### Stored data
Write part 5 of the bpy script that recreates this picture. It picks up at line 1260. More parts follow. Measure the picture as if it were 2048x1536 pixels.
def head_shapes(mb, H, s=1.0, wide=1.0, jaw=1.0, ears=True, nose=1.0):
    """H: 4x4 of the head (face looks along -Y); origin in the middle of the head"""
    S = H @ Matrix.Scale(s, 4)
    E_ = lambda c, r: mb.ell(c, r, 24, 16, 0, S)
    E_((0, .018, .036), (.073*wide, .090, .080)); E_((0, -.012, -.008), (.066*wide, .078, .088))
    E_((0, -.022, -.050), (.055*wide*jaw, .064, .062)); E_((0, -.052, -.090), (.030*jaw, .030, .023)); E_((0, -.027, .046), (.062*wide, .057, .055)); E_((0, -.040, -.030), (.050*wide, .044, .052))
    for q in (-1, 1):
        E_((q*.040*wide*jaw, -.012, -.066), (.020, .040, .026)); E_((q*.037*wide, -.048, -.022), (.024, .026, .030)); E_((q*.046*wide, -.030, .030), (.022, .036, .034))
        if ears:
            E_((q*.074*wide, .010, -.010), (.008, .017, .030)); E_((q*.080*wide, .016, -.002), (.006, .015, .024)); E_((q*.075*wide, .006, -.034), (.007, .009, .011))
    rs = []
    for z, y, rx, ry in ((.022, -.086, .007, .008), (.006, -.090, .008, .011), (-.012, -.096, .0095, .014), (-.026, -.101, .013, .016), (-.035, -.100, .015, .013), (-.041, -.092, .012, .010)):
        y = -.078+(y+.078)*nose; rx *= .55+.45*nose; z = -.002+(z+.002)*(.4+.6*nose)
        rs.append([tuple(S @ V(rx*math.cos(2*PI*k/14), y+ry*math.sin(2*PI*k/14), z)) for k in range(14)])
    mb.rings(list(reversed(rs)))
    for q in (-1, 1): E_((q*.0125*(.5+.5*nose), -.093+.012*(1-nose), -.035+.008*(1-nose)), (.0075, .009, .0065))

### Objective
Reproduce all of the data exactly as given.

### Written solution
Write part 5 of the bpy script that recreates this picture. It picks up at line 1260. More parts follow. Measure the picture as if it were 2048x1536 pixels.
def head_shapes(mb, H, s=1.0, wide=1.0, jaw=1.0, ears=True, nose=1.0):
    """H: 4x4 of the head (face looks along -Y); origin in the middle of the head"""
    S = H @ Matrix.Scale(s, 4)
    E_ = lambda c, r: mb.ell(c, r, 24, 16, 0, S)
    E_((0, .018, .036), (.073*wide, .090, .080)); E_((0, -.012, -.008), (.066*wide, .078, .088))
    E_((0, -.022, -.050), (.055*wide*jaw, .064, .062)); E_((0, -.052, -.090), (.030*jaw, .030, .023)); E_((0, -.027, .046), (.062*wide, .057, .055)); E_((0, -.040, -.030), (.050*wide, .044, .052))
    for q in (-1, 1):
        E_((q*.040*wide*jaw, -.012, -.066), (.020, .040, .026)); E_((q*.037*wide, -.048, -.022), (.024, .026, .030)); E_((q*.046*wide, -.030, .030), (.022, .036, .034))
        if ears:
            E_((q*.074*wide, .010, -.010), (.008, .017, .030)); E_((q*.080*wide, .016, -.002), (.006, .015, .024)); E_((q*.075*wide, .006, -.034), (.007, .009, .011))
    rs = []
    for z, y, rx, ry in ((.022, -.086, .007, .008), (.006, -.090, .008, .011), (-.012, -.096, .0095, .014), (-.026, -.101, .013, .016), (-.035, -.100, .015, .013), (-.041, -.092, .012, .010)):
        y = -.078+(y+.078)*nose; rx *= .55+.45*nose; z = -.002+(z+.002)*(.4+.6*nose)
        rs.append([tuple(S @ V(rx*math.cos(2*PI*k/14), y+ry*math.sin(2*PI*k/14), z)) for k in range(14)])
    mb.rings(list(reversed(rs)))
    for q in (-1, 1): E_((q*.0125*(.5+.5*nose), -.093+.012*(1-nose), -.035+.008*(1-nose)), (.0075, .009, .0065))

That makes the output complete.